>> Begin
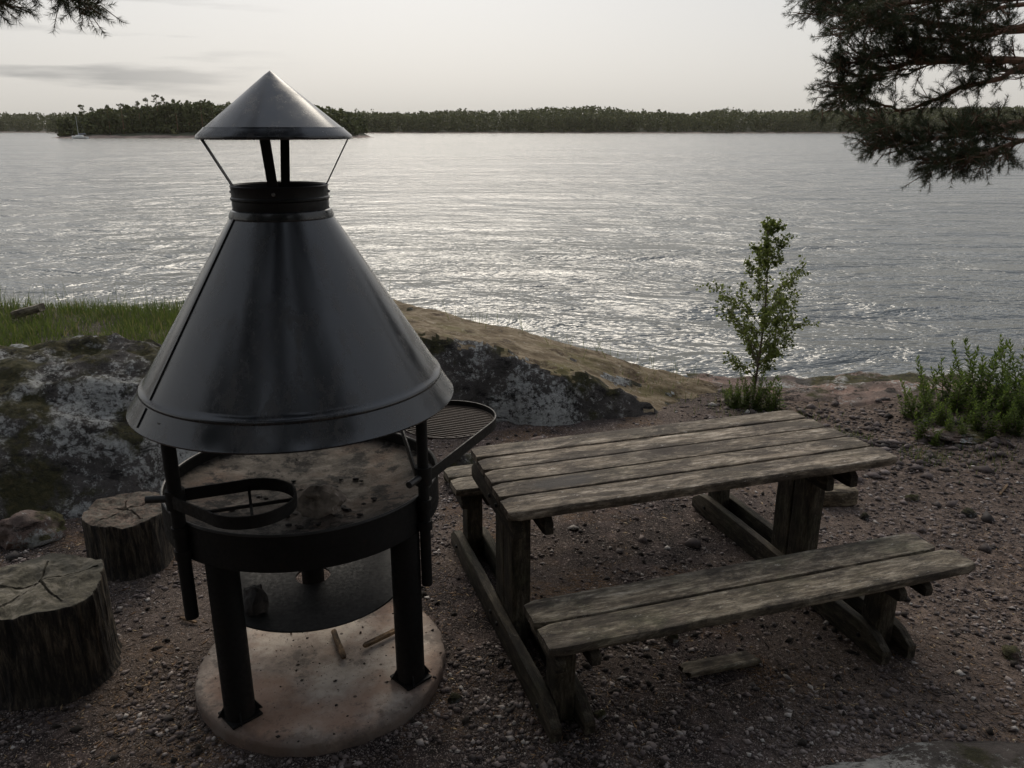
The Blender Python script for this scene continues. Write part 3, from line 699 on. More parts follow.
for k, a in enumerate((A1, A2, A1-R(94), A2+R(94))):
    c_, s_ = math.cos(a)*.486, math.sin(a)*.486
    m = MB(); m.tube([(c_, s_, .062), (c_, s_, .738)], .057, 28)
    lg = m.build('leg', M['black'], G)
    m = MB()
    m.lathe([(.0, .063), (.085, .063), (.086, .068), (.085, .073), (.0, .073)], 4, (c_, s_, 0))
    for q in range(4):
        b_ = a+q*PI/2+PI/4; d = Vector((math.cos(b_), math.sin(b_), 0))
        p_ = Vector((c_, s_, 0)); t_ = Vector((-d.y, d.x, 0))*.003
        tri = [p_+d*.05+Vector((0, 0, .072)), p_+d*.082+Vector((0, 0, .072)), p_+d*.05+Vector((0, 0, .125))]
        m.add([q_-t_ for q_ in tri]+[q_+t_ for q_ in tri], [(0, 1, 2), (5, 4, 3), (0, 3, 4, 1), (1, 4, 5, 2), (2, 5, 3, 0)])
    m.build('foot_plate', M['black'], lg, smooth=0)
m = MB(); m.lathe([(.072, .392), (.395, .392), (.397, .396), (.395, .400), (.072, .400)], 96, closed=True); shelf = m.build('lower_shelf', m_black('grey_steel_shelf', .022, .6, .1), G, smooth=30)
m = MB(); m.tube([(0, 0, .33), (0, 0, .722)], .046, 24); m.build('ash_pipe', M['black'], G)
PA = {'l': (-1.17-GX, 2.53-GY), 'r': (-.333-GX, 2.752-GY), 'b': (-.155, .54)}
for k, (x, y) in PA.items():
    m = MB(); m.tube([(x, y, .50), (x, y, 1.262)], .024 if k != 'r' else .021, 16)
    ps = m.build('hood_post', M['black'], G)
    m = MB(); d = Vector((x, y, 0)).normalized()
    for zz in (.76, .85): m.tube([(x, y, zz-.018), (x, y, zz+.018)], .029, 16)
    m.tube([Vector((x, y, .80)), Vector((x, y, .80))-d*.03], .016, 8)
    m.build('bracket', M['black'], ps)
def holder(post_xy, centre, r, z, bandh, handle_dir, kind):
    """swinging ring: flat bar bent round and brought back to the sleeve on the post"""
    p_ = Vector((post_xy[0], post_xy[1], z)); c_ = Vector((centre[0], centre[1], z)); d = (p_-c_); L = d.length; d.normalize()
    base = math.atan2(d.y, d.x); tan_a = math.acos(min(.95, r/L)); sd = Vector((-d.y, d.x, 0))
    m = MB(); pts = [p_+sd*.026-d*.0]
    N = 44; a0 = base+tan_a; a1 = base+2*PI-tan_a
    for i in range(N+1):
        a = lerp(a0, a1, i/N); pts.append(c_+Vector((math.cos(a)*r, math.sin(a)*r, 0)))
    pts.append(p_-sd*.026)
    m.band(pts, bandh, .006); ring = m.build('pot_ring' if kind == 'ring' else 'grate_arm', M['black'], G, smooth=30)
    m = MB(); m.tube([p_-Vector((0, 0, .035)), p_+Vector((0, 0, .035))], .033, 18)
    hd = Vector((math.cos(handle_dir), math.sin(handle_dir), 0))
    m.build('sleeve', M['black'], ring)
    m = MB(); m.tube([p_+hd*.02, p_+hd*.10], .013, 12); m.build('handle', m_black('bare_steel_handle', .035, .35, .2), ring)
    m = MB()
    if kind == 'ring':
        for a in (R(20), R(110)):
            e = Vector((math.cos(a), math.sin(a), 0)); m.band([c_-e*r*.99-Vector((0, 0, .012)), c_+e*r*.99-Vector((0, 0, .012))], .010, .010)
        m.build('cross_bar', M['black'], ring)
    else:
        mm = NTs['grate']
        rr = r*.975; zz = -.004
        e = Vector((math.cos(R(72)), math.sin(R(72)), 0)); q = Vector((-e.y, e.x, 0))
        k = -rr+.012
        while k < rr:
            w_ = math.sqrt(max(0, rr*rr-k*k)); m.tube([c_+e*k-q*w_+Vector((0, 0, zz)), c_+e*k+q*w_+Vector((0, 0, zz))], .0036, 6); k += .0205
        m.tube([c_+Vector((math.cos(R(t*9))*rr, math.sin(R(t*9))*rr, zz)) for t in range(41)], .0036, 6)
        m.build('grate_bars', mm, ring)
        m = MB(); m.band([c_-e*rr+Vector((0, 0, zz-.006)), c_+e*rr+Vector((0, 0, zz-.006))], .004, .028); m.build('grate_strip', mm, ring)
NTs = dict(grate=m_plain('heat_browned_grate', (.07, .05, .038), .6, .4, .1))
holder(PA['l'], (-.90-GX, 2.50-GY), .152, .975, .046, R(185), 'ring')
holder(PA['r'], (-.285-GX, 3.34-GY), .212, .965, .045, R(245), 'grate')
# round slab under it
m = MB(); pr = [(0, .062)]+[(.51*k/14, .058) for k in range(1, 14)]+[(.504, .058), (.512, .052), (.516, .038), (.513, -.05)]
m.lathe(pr, 140); m.v = [(x*(1+(.012*fbm(x*5, y*5, 3)+.012*fbm(x*22, y*22, 3))*(1 if math.hypot(x, y) > .48 else 0)), y*(1+(.012*fbm(x*5, y*5, 3)+.012*fbm(x*22, y*22, 3))*(1 if math.hypot(x, y) > .48 else 0)), z+(.003*fbm(x*5, y*5, 1)-.004*max(0, fbm(x*14, y*14, 4))*(math.hypot(x, y) > .46) if z > .03 else 0)) for x, y, z in m.v]
tag(m.build('concrete_slab', M['pad'], loc=(PADC[0], PADC[1], 0)), 'round pale concrete slab under the grill, stained and speckled', 'slab')
# loose wood
def stick(a, b_, r, label, name, mat, seed, flat=.6, cat='wood'):
    a, b_ = Vector(a), Vector(b_); L = (b_-a).length
    m = MB(); m.plank(-L/2, L/2, -r, r, -r*flat, r*flat, nx=16, r=r*.35, wob=r*.35, seed=seed, rough=.002, endw=.01)
    o = m.build(name, mat); o.location = (a+b_)/2; d = (b_-a); o.rotation_euler = (0, -math.asin(d.z/L), math.atan2(d.y, d.x)); tag(o, label, cat); return o
m_fresh = m_wood('split_firewood', (1.25, .95, .68), 1.0, .0)
stick(px(333, 630, .075), px(344, 658, .075), .012, 'short split stick lying in the middle of the round slab', 'firewood_stick', m_fresh, 3)
stick(px(364, 646, .078), px(396, 630, .078), .014, 'longer split stick next to the right grill leg on the slab', 'firewood_stick', m_fresh, 5)
p_ = px(320, 503, .83); me = lump(.095, .062, .075, 33, m_plain('ashy_wood', (.30, .25, .21), .9, .8), 4, .3); put(me, 'charred_log', (p_.x, p_.y, .80), .1, 'charred chunk of log lying in the fire pan', 'firewood')
p_ = px(254, 612, .41); me = lump(.05, .06, .075, 41, M['char'], 3, .25); put(me, 'charred_log', (p_.x, p_.y+.03, .405), .6, 'dark block of wood standing on the lower shelf by the left leg', 'firewood')
a_ = px(678, 668, .03); b_ = px(762, 658, .03)
m = MB(); m.plank(-.17, .16, -.035, .035, -.012, .014, nx=24, r=.006, wob=.012, seed=77, endw=.05)
o = m.build('broken_board', M['wood']); o.location = (a_+b_)/2; o.location.z = .024; o.rotation_euler = (R(6), 0, R(17)); tag(o, 'broken grey board lying on the ground beneath the front bench', 'board')
p_ = px(838, 507, 0); m = MB(); m.plank(-.11, .11, -.06, .06, 0, .11, nx=12, r=.02, wob=.012, seed=91)
o = m.build('timber_block', m_wood('pale_block', (1.05, 1, .9), 1.1, .1)); o.location = (p_.x, p_.y+.05, .003); o.rotation_euler = (0, 0, R(5)); tag(o, 'squat block of wood on the ground beyond the right table leg', 'wood block')
stick(pd(14, 315, 8.3), pd(42, 307, 8.3), .06, 'grey plank sticking up from the grass at the far left shore', 'driftwood_plank', M['wood'], 12, .7, 'plank')
stick(px(500, 455, .03)+Vector((.5, .25, 0)), px(560, 452, .03)+Vector((.5, .3, 0)), .008, 'thin twig lying on the soil below the tabletop', 'twig', M['bark'], 22)
stick(px(180, 617, .012), px(196, 622, .012), .008, 'thin pale twig on the ground left of the slab', 'twig', m_fresh, 23)
stick(px(1000, 494, .012), px(1008, 484, .012), .008, 'thin pale twig on the ground near the right edge', 'twig', m_fresh, 24)

# ------------------------------------------------------------------ stumps
def stump(name, loc, r, h, seed, topmat, label, lean=0, lob=.10):
    m = MB(); SEG = 220; prof = []
    rows = [(1.06, 0), (1.03, .06)]+[(1.0, .06+.87*q/14) for q in range(1, 15)]+[(1.0, .985), (.985, 1.0)]
    vs = []; 
    def rad(a, t):
        c_, s_ = math.cos(a), math.sin(a)
        k = 1+lob*fbm(c_*1.0+seed, s_*1.0, 0, 2)+.025*fbm(c_*4+seed, s_*4, t*.5, 3)+.022*fbm(c_*14+seed, s_*14, t*1.6, 4)+.014*fbm(c_*34+seed, s_*34, t*5, 3)
        return k
    for (k, t) in rows:
        for i in range(SEG):
            a = 2*PI*i/SEG; q = r*k*rad(a, t); tz = h*t
            if t > .9: tz += .02*fbm(math.cos(a)*1.5+seed, math.sin(a)*1.5, 2, 3)
            vs.append((q*math.cos(a)+lean*t, q*math.sin(a), tz))
    fs = [(j*SEG+i, j*SEG+(i+1) % SEG, (j+1)*SEG+(i+1) % SEG, (j+1)*SEG+i) for j in range(len(rows)-1) for i in range(SEG)]
    m.add(vs, fs); m.cur = 1
    vs = []; K = 40
    for j in range(K+1):
        t = 1-j/K
        for i in range(SEG):
            a = 2*PI*i/SEG; q = r*.985*rad(a, 1)*t; x = q*math.cos(a); y = q*math.sin(a)
            z = h+.02*fbm(math.cos(a)*1.5*t+seed, math.sin(a)*1.5*t, 2, 3)+(1-t**8)*(.008*fbm(x*14, y*14, seed, 5)+.003*fbm(x*50, y*50, seed, 3))
            for (an, le) in ((1.4, 1), (2.6, .8), (3.9, .9), (5.2, .7), (.3, .6)):
                ca, sa = math.cos(an+seed), math.sin(an+seed); al = x*ca+y*sa; ac = abs(-x*sa+y*ca+.012*fbm(x*7, y*7, seed+an))
                if 0 < al < r*le and ac < .0045*(1-al/(r*le)*.4): z -= .016
            vs.append((x+lean, y, z))
    fs = [(j*SEG+i, j*SEG+(i+1) % SEG, (j+1)*SEG+(i+1) % SEG, (j+1)*SEG+i) for j in range(K) for i in range(SEG)]
    m.add(vs, fs)
    o = m.build(name, [M['bark'], topmat], smooth=45); o.location = loc; tag(o, label, 'stump', 'sawn stumps left of the grill'); return o
stump('tree_stump', (-1.955, 2.90, -.01), .25, .42, 3, m_endgrain('grey_end_grain', .75), 'larger sawn tree stump seat at the left edge with a cracked grey top')
stump('tree_stump', (-2.03, 3.80, -.01), .205, .31, 8, m_endgrain('littered_end_grain', .5, .9), 'smaller stump covered in needles, between the big rock and the grill')

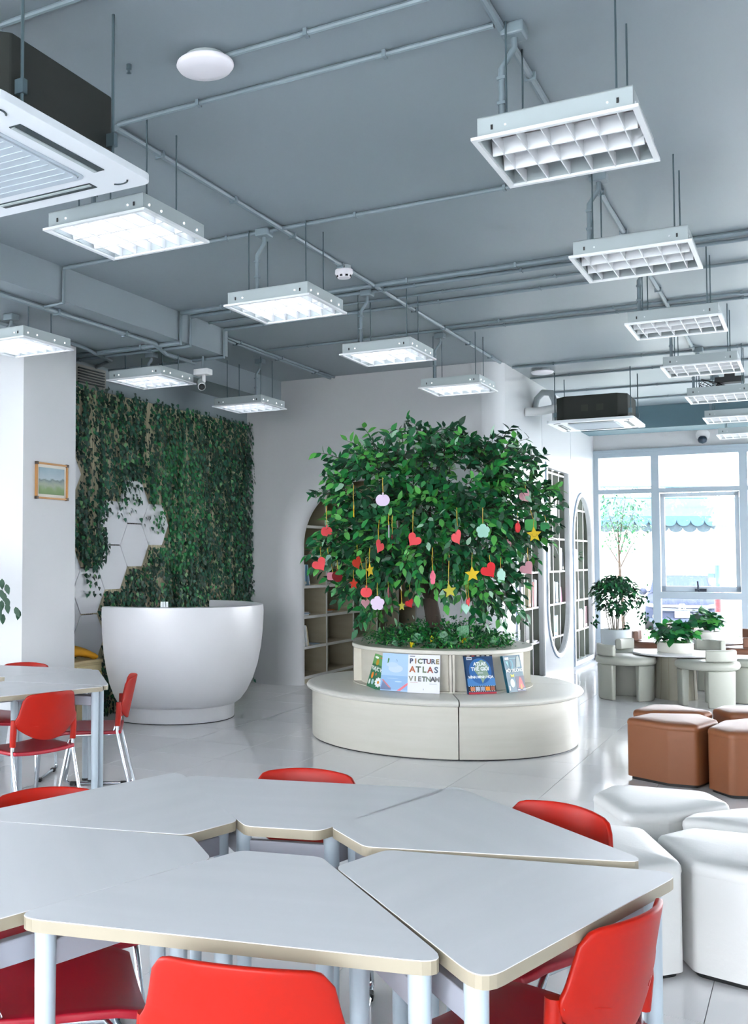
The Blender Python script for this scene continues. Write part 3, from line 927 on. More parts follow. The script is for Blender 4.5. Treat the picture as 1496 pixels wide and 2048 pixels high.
>> End
**Set task:** Every line holding "scene" should be copied out.

**Result of this task:**
The Blender Python script for this scene continues. Write part 3, from line 699 on. More parts follow.
The Blender Python script for this scene continues. Write part 3, from line 927 on. More parts follow. The script is for Blender 4.5. Treat the picture as 1496 pixels wide and 2048 pixels high.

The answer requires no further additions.